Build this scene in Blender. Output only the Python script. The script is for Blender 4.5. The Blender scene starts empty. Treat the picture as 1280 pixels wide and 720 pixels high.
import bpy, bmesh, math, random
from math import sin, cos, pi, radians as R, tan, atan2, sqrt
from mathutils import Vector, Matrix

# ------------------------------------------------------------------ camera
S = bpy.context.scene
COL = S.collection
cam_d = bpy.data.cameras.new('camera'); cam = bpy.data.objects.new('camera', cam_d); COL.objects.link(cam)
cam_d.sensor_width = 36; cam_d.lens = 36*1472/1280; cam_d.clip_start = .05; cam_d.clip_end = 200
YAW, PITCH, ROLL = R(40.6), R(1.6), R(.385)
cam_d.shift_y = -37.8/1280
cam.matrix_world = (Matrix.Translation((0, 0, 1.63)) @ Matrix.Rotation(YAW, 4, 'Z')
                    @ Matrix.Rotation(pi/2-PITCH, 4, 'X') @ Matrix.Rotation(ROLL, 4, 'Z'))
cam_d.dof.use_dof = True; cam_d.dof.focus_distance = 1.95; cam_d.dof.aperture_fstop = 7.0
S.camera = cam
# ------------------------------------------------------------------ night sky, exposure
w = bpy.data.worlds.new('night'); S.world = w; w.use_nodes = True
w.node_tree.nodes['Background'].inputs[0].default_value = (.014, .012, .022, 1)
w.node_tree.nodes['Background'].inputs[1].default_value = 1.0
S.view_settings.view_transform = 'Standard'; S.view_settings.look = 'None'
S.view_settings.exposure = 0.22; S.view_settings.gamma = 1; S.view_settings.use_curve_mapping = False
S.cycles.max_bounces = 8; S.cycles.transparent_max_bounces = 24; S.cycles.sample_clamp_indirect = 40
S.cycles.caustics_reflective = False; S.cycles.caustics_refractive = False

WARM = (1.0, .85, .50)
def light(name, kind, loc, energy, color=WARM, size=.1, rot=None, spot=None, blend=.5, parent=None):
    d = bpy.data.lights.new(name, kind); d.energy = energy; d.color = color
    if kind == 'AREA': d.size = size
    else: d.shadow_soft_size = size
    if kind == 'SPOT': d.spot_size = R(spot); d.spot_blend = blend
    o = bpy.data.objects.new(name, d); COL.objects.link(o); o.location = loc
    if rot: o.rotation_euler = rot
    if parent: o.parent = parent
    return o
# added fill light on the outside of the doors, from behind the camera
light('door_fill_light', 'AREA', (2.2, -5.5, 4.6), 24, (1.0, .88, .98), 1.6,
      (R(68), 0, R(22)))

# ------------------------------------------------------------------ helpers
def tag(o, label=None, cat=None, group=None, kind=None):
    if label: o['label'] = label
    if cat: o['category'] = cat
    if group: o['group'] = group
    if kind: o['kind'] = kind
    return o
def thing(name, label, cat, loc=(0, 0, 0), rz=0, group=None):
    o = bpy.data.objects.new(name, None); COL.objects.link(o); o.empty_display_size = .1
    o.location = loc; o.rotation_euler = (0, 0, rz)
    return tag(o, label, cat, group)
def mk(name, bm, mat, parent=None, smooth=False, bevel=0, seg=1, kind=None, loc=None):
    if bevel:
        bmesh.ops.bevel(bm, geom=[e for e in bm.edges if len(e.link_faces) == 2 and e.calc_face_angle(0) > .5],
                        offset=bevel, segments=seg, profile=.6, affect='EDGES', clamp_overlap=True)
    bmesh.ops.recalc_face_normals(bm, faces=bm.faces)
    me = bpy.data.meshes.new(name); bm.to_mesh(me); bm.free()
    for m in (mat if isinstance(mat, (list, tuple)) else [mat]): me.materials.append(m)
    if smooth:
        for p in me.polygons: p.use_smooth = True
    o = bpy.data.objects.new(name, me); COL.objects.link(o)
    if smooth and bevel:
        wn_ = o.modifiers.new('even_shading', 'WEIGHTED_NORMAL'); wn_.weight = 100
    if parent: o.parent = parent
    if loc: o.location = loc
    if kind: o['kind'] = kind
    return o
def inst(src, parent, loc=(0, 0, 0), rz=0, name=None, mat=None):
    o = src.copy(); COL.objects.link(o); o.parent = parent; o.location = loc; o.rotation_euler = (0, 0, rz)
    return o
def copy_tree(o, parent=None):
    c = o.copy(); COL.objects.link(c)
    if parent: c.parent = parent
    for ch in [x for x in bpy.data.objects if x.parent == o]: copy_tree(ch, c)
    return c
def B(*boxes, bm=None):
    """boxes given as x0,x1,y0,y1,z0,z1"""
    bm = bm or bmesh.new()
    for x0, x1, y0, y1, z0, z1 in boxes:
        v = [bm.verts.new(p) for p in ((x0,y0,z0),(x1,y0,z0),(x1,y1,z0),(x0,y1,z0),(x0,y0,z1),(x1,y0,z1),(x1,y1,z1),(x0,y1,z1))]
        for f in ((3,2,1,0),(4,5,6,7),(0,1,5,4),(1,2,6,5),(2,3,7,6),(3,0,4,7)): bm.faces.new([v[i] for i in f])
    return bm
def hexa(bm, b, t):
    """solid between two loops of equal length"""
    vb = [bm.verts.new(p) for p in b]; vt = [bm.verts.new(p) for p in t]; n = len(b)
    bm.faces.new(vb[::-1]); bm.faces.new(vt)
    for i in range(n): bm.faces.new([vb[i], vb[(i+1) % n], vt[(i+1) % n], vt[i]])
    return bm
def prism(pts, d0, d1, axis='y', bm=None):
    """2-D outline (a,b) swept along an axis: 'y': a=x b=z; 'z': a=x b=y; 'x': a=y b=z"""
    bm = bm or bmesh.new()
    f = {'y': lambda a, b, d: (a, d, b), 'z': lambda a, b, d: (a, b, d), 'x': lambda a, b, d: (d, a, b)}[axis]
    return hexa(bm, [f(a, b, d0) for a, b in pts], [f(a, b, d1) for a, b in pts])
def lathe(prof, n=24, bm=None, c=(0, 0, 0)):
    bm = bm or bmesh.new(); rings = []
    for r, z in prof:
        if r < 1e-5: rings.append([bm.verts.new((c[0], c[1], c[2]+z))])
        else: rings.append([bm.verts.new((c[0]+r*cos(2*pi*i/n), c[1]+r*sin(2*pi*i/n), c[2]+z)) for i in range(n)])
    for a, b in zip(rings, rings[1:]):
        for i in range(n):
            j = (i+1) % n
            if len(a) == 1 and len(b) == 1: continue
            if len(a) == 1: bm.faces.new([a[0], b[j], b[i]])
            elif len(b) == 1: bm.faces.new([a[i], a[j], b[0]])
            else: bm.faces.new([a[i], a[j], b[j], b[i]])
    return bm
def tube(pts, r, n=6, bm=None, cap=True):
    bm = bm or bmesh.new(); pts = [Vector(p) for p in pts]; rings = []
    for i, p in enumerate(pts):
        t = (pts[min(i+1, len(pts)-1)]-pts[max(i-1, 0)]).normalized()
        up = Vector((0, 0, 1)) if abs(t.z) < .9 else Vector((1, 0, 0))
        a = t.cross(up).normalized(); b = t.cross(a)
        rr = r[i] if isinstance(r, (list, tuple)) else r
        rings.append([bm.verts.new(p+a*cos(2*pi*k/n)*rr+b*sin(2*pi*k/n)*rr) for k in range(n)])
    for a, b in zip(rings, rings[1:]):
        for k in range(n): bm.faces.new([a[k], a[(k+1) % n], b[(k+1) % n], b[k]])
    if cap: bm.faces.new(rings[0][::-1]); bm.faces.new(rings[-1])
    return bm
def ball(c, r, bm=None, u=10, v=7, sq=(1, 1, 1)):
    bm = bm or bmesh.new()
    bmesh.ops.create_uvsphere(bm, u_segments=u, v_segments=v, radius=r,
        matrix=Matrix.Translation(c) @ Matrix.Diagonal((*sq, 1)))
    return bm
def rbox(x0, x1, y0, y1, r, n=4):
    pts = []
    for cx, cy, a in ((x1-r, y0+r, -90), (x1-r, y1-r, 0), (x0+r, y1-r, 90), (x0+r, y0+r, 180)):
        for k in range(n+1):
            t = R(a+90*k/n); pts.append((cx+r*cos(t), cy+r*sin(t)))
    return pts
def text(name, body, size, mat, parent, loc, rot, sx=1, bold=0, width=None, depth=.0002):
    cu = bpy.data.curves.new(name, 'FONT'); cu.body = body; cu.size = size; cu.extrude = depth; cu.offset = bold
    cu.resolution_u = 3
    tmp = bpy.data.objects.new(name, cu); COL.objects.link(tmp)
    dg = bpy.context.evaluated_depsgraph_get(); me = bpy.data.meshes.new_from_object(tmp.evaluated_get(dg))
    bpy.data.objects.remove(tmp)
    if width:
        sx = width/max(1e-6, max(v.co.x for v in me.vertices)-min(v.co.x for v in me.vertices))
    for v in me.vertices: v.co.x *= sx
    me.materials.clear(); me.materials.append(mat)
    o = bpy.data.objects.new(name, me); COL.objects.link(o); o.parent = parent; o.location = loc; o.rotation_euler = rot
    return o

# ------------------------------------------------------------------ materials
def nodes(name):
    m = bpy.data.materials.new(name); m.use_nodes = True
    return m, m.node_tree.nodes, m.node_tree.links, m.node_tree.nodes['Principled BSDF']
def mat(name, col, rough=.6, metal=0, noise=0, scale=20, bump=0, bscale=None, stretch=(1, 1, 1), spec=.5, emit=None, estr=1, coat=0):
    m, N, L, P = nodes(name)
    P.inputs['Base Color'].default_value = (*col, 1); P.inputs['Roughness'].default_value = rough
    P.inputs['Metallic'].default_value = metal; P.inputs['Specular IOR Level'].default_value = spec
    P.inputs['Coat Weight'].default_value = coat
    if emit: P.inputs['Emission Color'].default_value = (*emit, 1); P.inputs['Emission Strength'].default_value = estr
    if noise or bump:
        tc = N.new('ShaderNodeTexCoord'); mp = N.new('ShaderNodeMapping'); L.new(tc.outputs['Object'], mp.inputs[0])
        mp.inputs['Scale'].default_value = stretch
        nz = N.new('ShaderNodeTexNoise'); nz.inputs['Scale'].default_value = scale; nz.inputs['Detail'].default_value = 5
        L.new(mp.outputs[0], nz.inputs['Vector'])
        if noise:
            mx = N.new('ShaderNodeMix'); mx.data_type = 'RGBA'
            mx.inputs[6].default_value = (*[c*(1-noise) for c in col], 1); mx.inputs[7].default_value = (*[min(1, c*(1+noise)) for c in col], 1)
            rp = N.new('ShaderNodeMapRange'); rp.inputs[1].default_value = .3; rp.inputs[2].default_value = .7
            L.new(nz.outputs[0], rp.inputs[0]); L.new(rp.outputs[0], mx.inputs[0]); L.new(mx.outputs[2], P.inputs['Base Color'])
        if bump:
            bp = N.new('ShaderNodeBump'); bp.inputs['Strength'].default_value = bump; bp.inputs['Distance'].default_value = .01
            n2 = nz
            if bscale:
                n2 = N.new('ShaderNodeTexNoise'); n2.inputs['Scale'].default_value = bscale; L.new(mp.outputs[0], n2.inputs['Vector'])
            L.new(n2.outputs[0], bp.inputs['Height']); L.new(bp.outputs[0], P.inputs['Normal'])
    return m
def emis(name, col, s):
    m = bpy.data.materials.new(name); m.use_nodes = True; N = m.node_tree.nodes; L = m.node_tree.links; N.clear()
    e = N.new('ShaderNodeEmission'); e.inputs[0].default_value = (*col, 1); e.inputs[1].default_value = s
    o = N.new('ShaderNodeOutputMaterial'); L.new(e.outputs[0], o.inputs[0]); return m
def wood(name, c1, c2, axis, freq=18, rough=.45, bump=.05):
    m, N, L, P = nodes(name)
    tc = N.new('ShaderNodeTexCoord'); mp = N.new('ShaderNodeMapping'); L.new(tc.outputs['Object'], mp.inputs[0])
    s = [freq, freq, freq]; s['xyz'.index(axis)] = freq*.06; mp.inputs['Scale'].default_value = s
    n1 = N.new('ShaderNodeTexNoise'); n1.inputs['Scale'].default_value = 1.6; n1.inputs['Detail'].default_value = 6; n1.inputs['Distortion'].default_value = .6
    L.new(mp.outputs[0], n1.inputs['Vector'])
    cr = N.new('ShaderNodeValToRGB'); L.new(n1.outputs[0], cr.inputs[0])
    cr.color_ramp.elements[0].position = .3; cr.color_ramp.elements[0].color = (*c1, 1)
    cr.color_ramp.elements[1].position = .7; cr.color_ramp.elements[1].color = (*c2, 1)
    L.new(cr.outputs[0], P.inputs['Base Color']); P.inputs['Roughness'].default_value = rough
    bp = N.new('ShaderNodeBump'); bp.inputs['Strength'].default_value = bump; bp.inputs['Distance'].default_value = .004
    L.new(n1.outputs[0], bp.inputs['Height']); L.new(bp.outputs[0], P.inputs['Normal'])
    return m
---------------
• **REQUIREMENTS**
Set down, exactly as written, each line of the data from its opening line through the one containing "(R(68), 0, R(22)))". Output nothing more.

• **WRITTEN ANSWER**
Build this scene in Blender. Output only the Python script. The script is for Blender 4.5. The Blender scene starts empty. Treat the picture as 1280 pixels wide and 720 pixels high.
import bpy, bmesh, math, random
from math import sin, cos, pi, radians as R, tan, atan2, sqrt
from mathutils import Vector, Matrix

# ------------------------------------------------------------------ camera
S = bpy.context.scene
COL = S.collection
cam_d = bpy.data.cameras.new('camera'); cam = bpy.data.objects.new('camera', cam_d); COL.objects.link(cam)
cam_d.sensor_width = 36; cam_d.lens = 36*1472/1280; cam_d.clip_start = .05; cam_d.clip_end = 200
YAW, PITCH, ROLL = R(40.6), R(1.6), R(.385)
cam_d.shift_y = -37.8/1280
cam.matrix_world = (Matrix.Translation((0, 0, 1.63)) @ Matrix.Rotation(YAW, 4, 'Z')
                    @ Matrix.Rotation(pi/2-PITCH, 4, 'X') @ Matrix.Rotation(ROLL, 4, 'Z'))
cam_d.dof.use_dof = True; cam_d.dof.focus_distance = 1.95; cam_d.dof.aperture_fstop = 7.0
S.camera = cam
# ------------------------------------------------------------------ night sky, exposure
w = bpy.data.worlds.new('night'); S.world = w; w.use_nodes = True
w.node_tree.nodes['Background'].inputs[0].default_value = (.014, .012, .022, 1)
w.node_tree.nodes['Background'].inputs[1].default_value = 1.0
S.view_settings.view_transform = 'Standard'; S.view_settings.look = 'None'
S.view_settings.exposure = 0.22; S.view_settings.gamma = 1; S.view_settings.use_curve_mapping = False
S.cycles.max_bounces = 8; S.cycles.transparent_max_bounces = 24; S.cycles.sample_clamp_indirect = 40
S.cycles.caustics_reflective = False; S.cycles.caustics_refractive = False

WARM = (1.0, .85, .50)
def light(name, kind, loc, energy, color=WARM, size=.1, rot=None, spot=None, blend=.5, parent=None):
    d = bpy.data.lights.new(name, kind); d.energy = energy; d.color = color
    if kind == 'AREA': d.size = size
    else: d.shadow_soft_size = size
    if kind == 'SPOT': d.spot_size = R(spot); d.spot_blend = blend
    o = bpy.data.objects.new(name, d); COL.objects.link(o); o.location = loc
    if rot: o.rotation_euler = rot
    if parent: o.parent = parent
    return o
# added fill light on the outside of the doors, from behind the camera
light('door_fill_light', 'AREA', (2.2, -5.5, 4.6), 24, (1.0, .88, .98), 1.6,
      (R(68), 0, R(22)))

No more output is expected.